Ditambah kepergian Bu Lies yang tidak akan mengajar di sekolah Yuni karena ia ingin melanjutkan sekolah, saya rasa ini membuat Yuni kehilangan harapannya untuk melanjutkan pendidikan. Bu Lies tentu sangat kontras dengan Yuni. Ia bebas menentukan arah hidupnya, tidak menerima takdir yang diberikan oleh masyarakat sekitar, bahwa perempuan itu tugasnya melayani suaminya di kasur, dapur, dan pupur (bersolek), setidaknya itu kata-kata nenek Yuni.

Yuni menerima lamaran Pak Damar. Di sini saya merasa mungkin Yuni sudah kehilangan minatnya menjadi manusia bebas yang bisa menentukan arah hidupnya sendiri.

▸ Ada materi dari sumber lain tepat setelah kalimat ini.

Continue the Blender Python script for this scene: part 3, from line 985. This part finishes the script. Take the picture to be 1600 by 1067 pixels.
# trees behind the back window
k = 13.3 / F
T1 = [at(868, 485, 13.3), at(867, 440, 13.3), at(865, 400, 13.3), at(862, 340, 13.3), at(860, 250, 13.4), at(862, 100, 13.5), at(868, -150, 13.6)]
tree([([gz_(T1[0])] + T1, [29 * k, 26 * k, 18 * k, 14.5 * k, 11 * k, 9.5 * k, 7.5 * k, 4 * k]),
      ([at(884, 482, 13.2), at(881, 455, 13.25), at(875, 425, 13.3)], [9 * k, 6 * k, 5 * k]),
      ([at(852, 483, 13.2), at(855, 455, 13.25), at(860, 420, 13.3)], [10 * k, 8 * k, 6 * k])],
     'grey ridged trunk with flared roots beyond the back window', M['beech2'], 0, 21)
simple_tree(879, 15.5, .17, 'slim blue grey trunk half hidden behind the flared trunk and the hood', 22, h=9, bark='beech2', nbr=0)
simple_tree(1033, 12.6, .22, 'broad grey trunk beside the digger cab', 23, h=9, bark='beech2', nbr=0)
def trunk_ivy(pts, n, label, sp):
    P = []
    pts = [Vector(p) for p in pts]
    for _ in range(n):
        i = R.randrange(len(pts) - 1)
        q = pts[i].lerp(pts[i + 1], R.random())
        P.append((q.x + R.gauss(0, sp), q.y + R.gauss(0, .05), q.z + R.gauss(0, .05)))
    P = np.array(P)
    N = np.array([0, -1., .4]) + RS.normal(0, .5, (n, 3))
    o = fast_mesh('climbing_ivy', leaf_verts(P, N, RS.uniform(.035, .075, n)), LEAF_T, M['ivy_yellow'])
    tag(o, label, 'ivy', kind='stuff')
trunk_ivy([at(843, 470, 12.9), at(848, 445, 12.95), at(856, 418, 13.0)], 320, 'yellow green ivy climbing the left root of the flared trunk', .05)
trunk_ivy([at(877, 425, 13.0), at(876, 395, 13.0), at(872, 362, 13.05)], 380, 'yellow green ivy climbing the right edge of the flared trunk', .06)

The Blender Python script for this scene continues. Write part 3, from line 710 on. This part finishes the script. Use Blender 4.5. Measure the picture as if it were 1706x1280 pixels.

Satu adegan yang memang saya tunggu, Yuni lari di hari pernikahannya. Ia tidak memilih Pak Damar, juga Yoga.

__

Setelah menonton Film Yuni, saya menerka-nerka apa yang bisa dilakukan Yuni sebagai gadis yang berasal dari desa dengan pikiran terbuka sekaligus terkungkung dalam stigma. Mungkin pindah ke kota lain ikut orang tuanya, menempuh hidup baru dengan kemampuan yang dimiliki akan cukup sulit untuk Yuni namun ia bisa menentukan arah hidupnya, atau ia kembali ke rumah neneknya dan menerima seluruh tuduhan dan pandangan tak mengenakkan dari para tetangga.

Sulitnya menjadi perempuan.

Film Yuni membuat saya bersyukur hidup dan tumbuh di lingkungan saya sekarang, bersyukur memiliki keluarga yang berpikiran terbuka tentang pentingnya pendidikan.

Konflik-konflik yang menghampiri Yuni tentu saja ada di dunia nyata, lalu bagaimana menghadapi semua konflik itu. Saya tidak mendapatkan jawaban yang benar dari film ini. Tapi cukup untuk menjadi peringatan dan membuka pengetahuan.